Each line that holds the word "scene" is to be identified and copied.

#### EXERCISE INPUT

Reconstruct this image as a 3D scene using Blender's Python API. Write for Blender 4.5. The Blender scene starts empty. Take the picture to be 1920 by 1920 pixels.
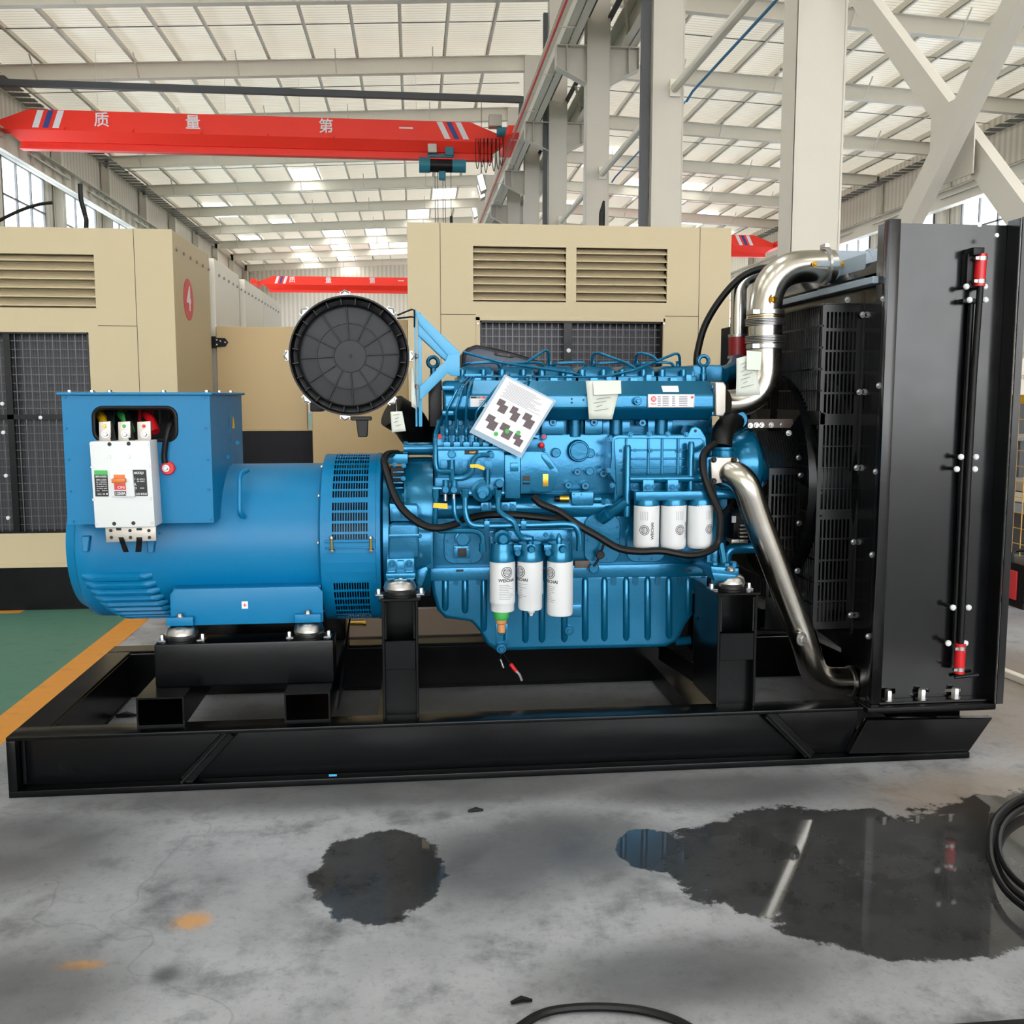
import bpy, bmesh, math, random
from mathutils import Vector, Matrix, Quaternion
random.seed(7)
SC = bpy.context.scene
COL = SC.collection
R = math.radians
V = Vector
# ------------------------------------------------------------------ camera
F, CX, CY = 1770.0, 960.0, 926.0          # focal length and principal point, 1920 px frame
YAW, PITCH, CAMH = R(5.93), R(6.0), 1.60
CAM = V((0, 0, CAMH))
_sy, _cy, _sp, _cp = math.sin(YAW), math.cos(YAW), math.sin(PITCH), math.cos(PITCH)
FWD = V((_sy*_cp, _cy*_cp, -_sp)); RGT = V((_cy, -_sy, 0)); UPV = V((_sy*_sp, _cy*_sp, _cp))
cd = bpy.data.cameras.new('camera'); cam = bpy.data.objects.new('camera', cd); COL.objects.link(cam)
cd.sensor_fit = 'HORIZONTAL'; cd.sensor_width = 36.0; cd.lens = 36.0*F/1920.0
cd.shift_x = 0.0; cd.shift_y = -(960.0-CY)/1920.0
cd.clip_start = 0.05; cd.clip_end = 400
rot = Matrix((RGT, UPV, -FWD)).transposed()
cam.matrix_world = Matrix.Translation(CAM) @ rot.to_4x4()
SC.camera = cam
# ------------------------------------------------------------------ sky and exposure
wd = bpy.data.worlds.new('sky'); SC.world = wd; wd.use_nodes = True
bg = wd.node_tree.nodes['Background']
bg.inputs[0].default_value = (0.98, 0.99, 1.0, 1); bg.inputs[1].default_value = 4.4
SC.view_settings.view_transform = 'Standard'; SC.view_settings.look = 'None'
SC.view_settings.exposure = 0.7; SC.view_settings.gamma = 1.0
SC.view_settings.use_curve_mapping = False
SC.cycles.use_denoising = True
SC.cycles.max_bounces = 6; SC.cycles.diffuse_bounces = 3; SC.cycles.glossy_bounces = 3; SC.cycles.transmission_bounces = 6; SC.cycles.transparent_max_bounces = 6
SC.cycles.adaptive_threshold = 0.1; SC.cycles.use_light_tree = False
SC.cycles.sample_clamp_indirect = 8.0; SC.cycles.caustics_reflective = False; SC.cycles.caustics_refractive = False
# ------------------------------------------------------------------ measuring: where a line of sight meets a plane of the place
def ray(px, py): return FWD*F + RGT*(px-CX) + UPV*(CY-py)
def at(px, py, Y): d = ray(px, py); return CAM + d*(Y/d.y)
def atx(px, py, X): d = ray(px, py); return CAM + d*(X/d.x)
def ground(px, py, z=0.0): d = ray(px, py); return CAM + d*((z-CAMH)/d.z)
def mm(px, x, y, Y):                       # metres that px pixels span at that place
    p = at(x, y, Y); return px*(p-CAM).dot(FWD)/F
# ------------------------------------------------------------------ mesh building
class MB:
    def __init__(s): s.v = []; s.f = []
    def add(s, vs, fs):
        o = len(s.v); s.v += [V(p) for p in vs]; s.f += [tuple(i+o for i in f) for f in fs]; return s
    def box(s, a, b):
        (x0,y0,z0), (x1,y1,z1) = [min(p,q) for p,q in zip(a,b)], [max(p,q) for p,q in zip(a,b)]
        return s.add([(x0,y0,z0),(x1,y0,z0),(x1,y1,z0),(x0,y1,z0),(x0,y0,z1),(x1,y0,z1),(x1,y1,z1),(x0,y1,z1)],
                     [(0,3,2,1),(4,5,6,7),(0,1,5,4),(1,2,6,5),(2,3,7,6),(3,0,4,7)])
    def obox(s, c, ax, ay, az):            # centre and three half-axis vectors
        c = V(c); ax, ay, az = V(ax), V(ay), V(az)
        vs = [c+ax*i+ay*j+az*k for k in (-1,1) for (i,j) in ((-1,-1),(1,-1),(1,1),(-1,1))]
        if ax.cross(ay).dot(az) < 0: fs = [(0,1,2,3),(4,7,6,5),(0,4,5,1),(1,5,6,2),(2,6,7,3),(3,7,4,0)]
        else: fs = [(0,3,2,1),(4,5,6,7),(0,1,5,4),(1,2,6,5),(2,3,7,6),(3,0,4,7)]
        return s.add(vs, fs)
    def bar(s, p, q, w, h, up=(0,0,1)):    # box beam from p to q
        p, q = V(p), V(q); d = (q-p); l = d.length; d.normalize(); up = V(up)
        sd = d.cross(up)
        if sd.length < 1e-5: sd = d.cross(V((1,0,0)))
        sd.normalize(); u = sd.cross(d)
        return s.obox((p+q)/2, d*l/2, sd*w/2, u*h/2)
    def prism(s, pts, e):                  # polygon swept along e
        pts = [V(p) for p in pts]; e = V(e); n = len(pts)
        nrm = V((0,0,0))
        for i in range(n): nrm += pts[i].cross(pts[(i+1)%n])
        if nrm.dot(e) > 0: pts = pts[::-1]
        return s.add(pts+[p+e for p in pts], [tuple(range(n)), tuple(range(2*n-1,n-1,-1))] +
                     [(i, i+n, (i+1)%n+n, (i+1)%n) for i in range(n)])
    def cyl(s, p, q, r0, r1=None, n=20, caps=True):
        p, q = V(p), V(q); r1 = r0 if r1 is None else r1
        return s.lathe([(r0,0),(r1,(q-p).length)], p, q-p, n, caps)
    def lathe(s, prof, o, ax, n=24, caps=True, a0=0.0, a1=None):
        o = V(o); ax = V(ax).normalized()
        u = ax.cross(V((0,0,1)));
        if u.length < 1e-4: u = V((1,0,0))
        u.normalize(); w = ax.cross(u)
        full = a1 is None; a1 = 2*math.pi if full else a1
        m = n if full else n+1
        vs = [o+ax*h+(u*math.cos(a0+(a1-a0)*k/n)+w*math.sin(a0+(a1-a0)*k/n))*max(r,1e-5) for (r,h) in prof for k in range(m)]
        fs = []
        for i in range(len(prof)-1):
            for k in range(n):
                k2 = (k+1)%m
                fs.append((i*m+k, i*m+k2, (i+1)*m+k2, (i+1)*m+k))
        if caps and full:
            if prof[0][0] > 1e-4: fs.append(tuple(range(m-1,-1,-1)))
            if prof[-1][0] > 1e-4: fs.append(tuple((len(prof)-1)*m+k for k in range(m)))
        return s.add(vs, fs)
    def tube(s, pts, r, n=12, caps=True):  # r: number or list
        pts = [V(p) for p in pts]; N = len(pts); rr = r if isinstance(r, (list,tuple)) else [r]*N
        t = [(pts[min(i+1,N-1)]-pts[max(i-1,0)]).normalized() for i in range(N)]
        u = t[0].orthogonal().normalized(); vs = []
        for i in range(N):
            if i: u = (t[i-1].rotation_difference(t[i]) @ u); u = (u - t[i]*u.dot(t[i])).normalized()
            w = t[i].cross(u)
            vs += [pts[i]+(u*math.cos(2*math.pi*k/n)+w*math.sin(2*math.pi*k/n))*rr[i] for k in range(n)]
        fs = [(i*n+k, i*n+(k+1)%n, (i+1)*n+(k+1)%n, (i+1)*n+k) for i in range(N-1) for k in range(n)]
        if caps: fs += [tuple(range(n-1,-1,-1)), tuple((N-1)*n+k for k in range(n))]
        return s.add(vs, fs)
    def ball(s, c, r, n=12):
        c = V(c); m = n//2
        return s.lathe([(r*math.sin(math.pi*i/m), -r*math.cos(math.pi*i/m)) for i in range(m+1)], c, (0,0,1), n, False)
    def mesh(s, name, bev=0.0, seg=1, ang=35, smooth=True):
        me = bpy.data.meshes.new(name); me.from_pydata([tuple(v) for v in s.v], [], s.f)
        if bev > 0:
            bm = bmesh.new(); bm.from_mesh(me)
            es = [e for e in bm.edges if len(e.link_faces) == 2 and e.calc_face_angle(0) > R(40)]
            bmesh.ops.bevel(bm, geom=es, offset=bev, segments=seg, profile=0.6, affect='EDGES', clamp_overlap=True)
            bm.to_mesh(me); bm.free()
        me.validate(); me.update()
        if smooth and len(me.polygons):
            me.polygons.foreach_set('use_smooth', [True]*len(me.polygons))
            me.set_sharp_from_angle(angle=R(ang))
        return me
    def build(s, name, mat, parent=None, bev=0.0, seg=1, ang=35, label=None, smooth=True):
        me = s.mesh(name, bev, seg, ang, smooth); me.materials.append(mat)
        return link(name, me, parent, label)
def link(name, me, parent=None, label=None, M=None):
    o = bpy.data.objects.new(name, me); COL.objects.link(o)
    if M is not None: o.matrix_world = M
    if parent is not None:
        o.parent = parent
        if parent.type == 'EMPTY' and 'base' in parent: o.matrix_parent_inverse = Matrix.Translation(-V(parent['base']))
        if M is not None: o.matrix_basis = M
    if label: o['label'] = label
    return o
def tag(o, label, cat, group=None, kind=None):
    if label: o['label'] = label
    if cat: o['category'] = cat
    if group: o['group'] = group
    if kind: o['kind'] = kind
    return o
def thing(name, label, cat, base, group=None):
    o = bpy.data.objects.new(name, None); COL.objects.link(o); o.empty_display_size = 0.05
    o.location = base; o['base'] = tuple(base)
    return tag(o, label, cat, group)
def struct(o): o['kind'] = 'structure'; return o
def fillet(pts, rad, n=6):                 # round the corners of a path
    pts = [V(p) for p in pts]; out = [pts[0]]
    for i in range(1, len(pts)-1):
        a, b, c = pts[i-1], pts[i], pts[i+1]
        d1, d2 = (a-b), (c-b); r = min(rad, d1.length*(.95 if i == 1 else .48), d2.length*(.95 if i == len(pts)-2 else .48))
        p, q = b+d1.normalized()*r, b+d2.normalized()*r
        out += [p*(1-t)**2 + b*2*t*(1-t) + q*t*t for t in [k/n for k in range(n+1)]]
    return out+[pts[-1]]
def spline(pts, n=8):                      # Catmull-Rom through the points
    pts = [V(p) for p in pts]; P = [pts[0]*2-pts[1]]+pts+[pts[-1]*2-pts[-2]]; out = []
    for i in range(1, len(P)-2):
        for k in range(n):
            t = k/n; a,b,c,d = P[i-1],P[i],P[i+1],P[i+2]
            out.append(0.5*((2*b)+(c-a)*t+(2*a-5*b+4*c-d)*t*t+(3*b-a-3*c+d)*t**3))
    return out+[pts[-1]]
def zq(d): return V((0,0,1)).rotation_difference(V(d).normalized()).to_matrix().to_4x4()
_cache = {}
def bolt(parent, p, ax, r, mat, h=None, name='bolt', washer=True, n=6):
    h = h or r*1.1; key = (name, round(r,4), round(h,4), mat.name, washer, n)
    if key not in _cache:
        m = MB()
        if washer: m.lathe([(r*1.5,0),(r*1.5,r*.25)], (0,0,0), (0,0,1), 12)
        m.lathe([(r,0),(r,h*.85),(r*.8,h)], (0,0,0), (0,0,1), n)
        me = m.mesh(name); me.materials.append(mat); _cache[key] = me
    return link(name, _cache[key], parent, None, Matrix.Translation(V(p)) @ zq(ax))
_fonts = {}
def text_mesh(txt, size, mat, name='lettering', ext=0.0008, bold=0.0, align='CENTER'):
    c = bpy.data.curves.new(name, 'FONT'); c.body = txt; c.size = size; c.extrude = ext; c.offset = bold
    c.align_x = align; c.align_y = 'CENTER'; c.resolution_u = 2
    o = bpy.data.objects.new(name, c); COL.objects.link(o)
    dg = bpy.context.evaluated_depsgraph_get()
    me = bpy.data.meshes.new_from_object(o.evaluated_get(dg)); bpy.data.objects.remove(o); bpy.data.curves.remove(c)
    me.name = name; me.materials.clear(); me.materials.append(mat); return me
def frame(o, u, v):                        # matrix with x along u, y along v (made square), z out of the page
    u = V(u).normalized(); n = u.cross(V(v)).normalized(); v = n.cross(u)
    return Matrix.Translation(V(o)) @ Matrix((u, v, n)).transposed().to_4x4()
def text_on(parent, txt, o, u, v, size, mat, label=None, name='lettering', bold=0.0, fit=None, align='CENTER', ext=0.0008):
    me = text_mesh(txt, size, mat, name, ext, bold, align)
    M = frame(o, u, v)
    if fit and len(me.vertices):
        xs = [w.co.x for w in me.vertices]; k = fit/max(1e-6, max(xs)-min(xs)); M = M @ Matrix.Diagonal((k,1,1,1))
    return link(name, me, parent, label, M)
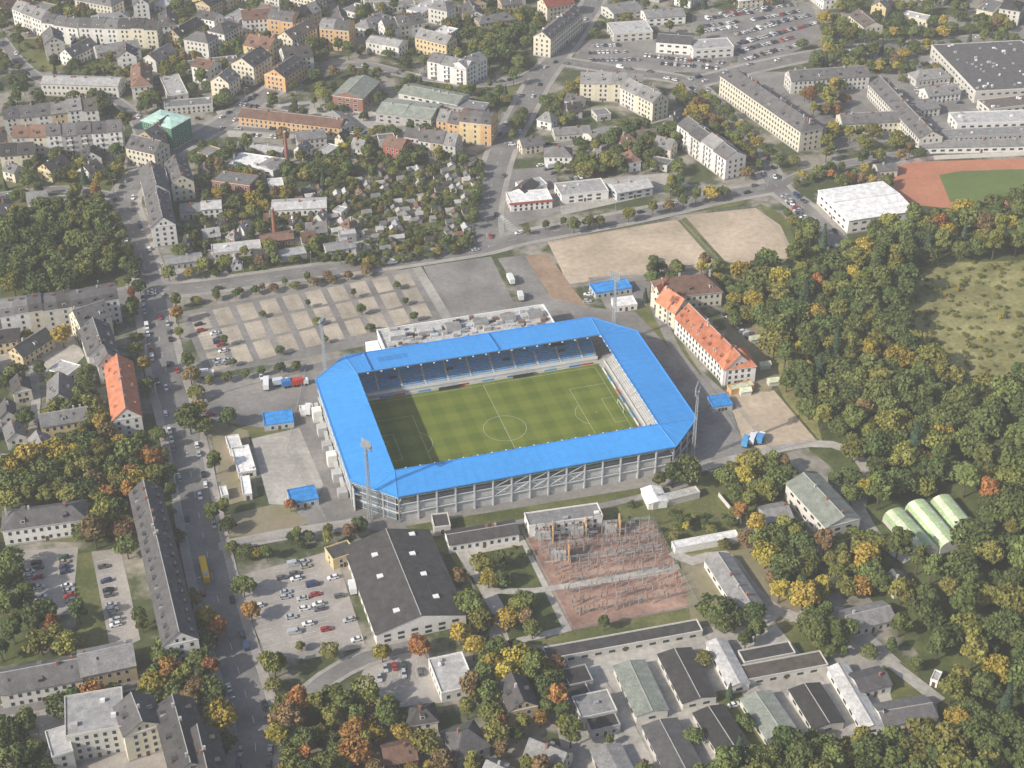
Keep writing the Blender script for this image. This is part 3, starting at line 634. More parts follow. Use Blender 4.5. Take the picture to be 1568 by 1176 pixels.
for (i,o1,o2) in ((I[0],NL,LN),(I[1],RN,NR),(I[2],FRr,RF),(I[3],LF,FL)):
    t=[zi(i),zo(o1),zo(o2)]; mr.face(t,blue); mr.face([(p[0],p[1],p[2]-.45) for p in t],under)
    mr.beam((o1[0],o1[1],ZO-.05),(o2[0],o2[1],ZO-.05),.25,blue)
    for o in (o1,o2): mr.beam((i[0],i[1],ZI+.08),(o[0],o[1],ZO+.08),.16,blued)
    for f in (.25,.5,.75):
        m=(o1[0]*f+o2[0]*(1-f),o1[1]*f+o2[1]*(1-f)); mr.beam((i[0],i[1],ZI+.03),(m[0],m[1],ZO+.03),.06,blued)
def rz(w): return ZI+(ZO-ZI)*(w-36.5)/18.5+.06
mr.face([(-44,44,rz(44)),(-31,44,rz(44)),(-31,48.5,rz(48.5)),(-44,48.5,rz(48.5))],blueh)
for u in (-49,8): mr.beam((u,37,ZI+.3),(u,54.5,ZO+.35),.3,blueh)
mr.build('roof',stad)
mb=MB()
for i in range(38):
    u=-54+i*2.93
    mb.box(u,u+.5,-35.4,-35.0,ZI+.1,ZI+.5,whitep if i%2 else darkc)
    if i%2: mb.box(u,u+.7,36.0,36.4,ZI-.9,ZI-.5,whitep)
for i in range(18):
    v=-34+i*4; mb.box(54.5,54.9,v,v+.6,ZI+.1,ZI+.5,whitep); mb.box(-55.4,-55,v,v+.6,ZI+.1,ZI+.5,darkc)
mb.build('roof_lights_and_vents',stad)
mf=MB()
def facade(a,b,nx,ny,brace=()):
    a=Vector((*a,0));b=Vector((*b,0)); n=max(1,round((b-a).length/7.4)); nv=Vector((nx,ny,0))
    for i in range(n+1):
        p=a.lerp(b,i/n); mf.beam(p+nv*.0+Vector((0,0,-.19)),p+Vector((0,0,ZO-.5)),.28,fpaint)
        q=p-nv*3.2; mf.beam(p+Vector((0,0,ZO-.9)),q+Vector((0,0,ZO-.3)),.15,fpaint); mf.beam(p+Vector((0,0,8.6)),q+Vector((0,0,ZO-.6)),.12,fpaint)
        if i<n:
            r=a.lerp(b,(i+1)/n)
            for z,t in ((4.2,.2),(8.4,.15),(11.6,.12)): mf.beam(p+Vector((0,0,z)),r+Vector((0,0,z)),t,fpaint)
            for z in (4.9,5.4): mf.beam(p+Vector((0,0,z)),r+Vector((0,0,z)),.04,steel)
            if i in brace:
                mf.beam(p+Vector((0,0,4.2)),r+Vector((0,0,8.4)),.13,fpaint); mf.beam(r+Vector((0,0,4.2)),p+Vector((0,0,8.4)),.13,fpaint); mf.beam(p+Vector((0,0,8.4)),r+Vector((0,0,11.6)),.1,fpaint)
facade((-57,-48.6),(57,-48.6),0,-1,brace=(5,6,7,8,9)); facade((-72.6,-33.5),(-72.6,39.5),-1,0,brace=(4,)); facade((72.6,-32.7),(72.6,37.5),1,0); facade((-57,54.6),(57,54.6),0,1)
facade((-57,-48.6),(-72.6,-33.5),-.7,-.7); facade((57,-48.6),(72.6,-32.7),.7,-.7); facade((-57,54.6),(-72.6,39.5),-.7,.7); facade((57,54.6),(72.6,37.5),.7,.7)
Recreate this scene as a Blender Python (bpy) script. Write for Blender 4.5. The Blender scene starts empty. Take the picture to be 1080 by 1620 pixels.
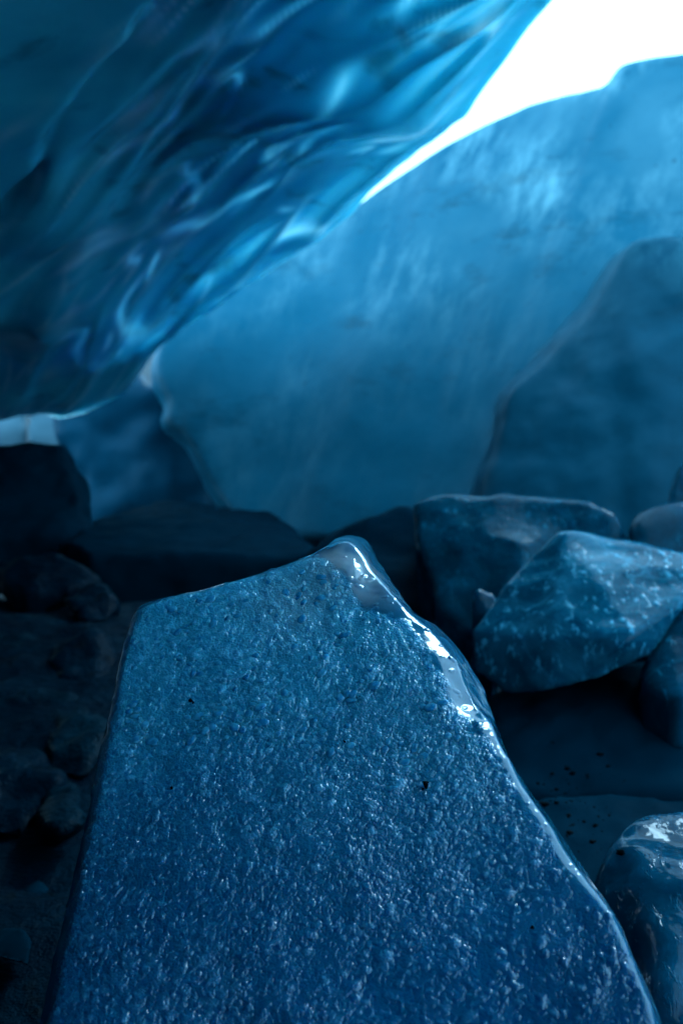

########

» REPLY TO THE EXERCISE:
Reconstruct this image as a 3D scene using Blender's Python API. Write for Blender 4.5. The Blender scene starts empty. Take the picture to be 1920 by 1920 pixels.
SC = bpy.context.scene
Recreate this scene as a Blender Python (bpy) script. Write for Blender 4.5. The Blender scene starts empty. Take the picture to be 1080 by 1620 pixels.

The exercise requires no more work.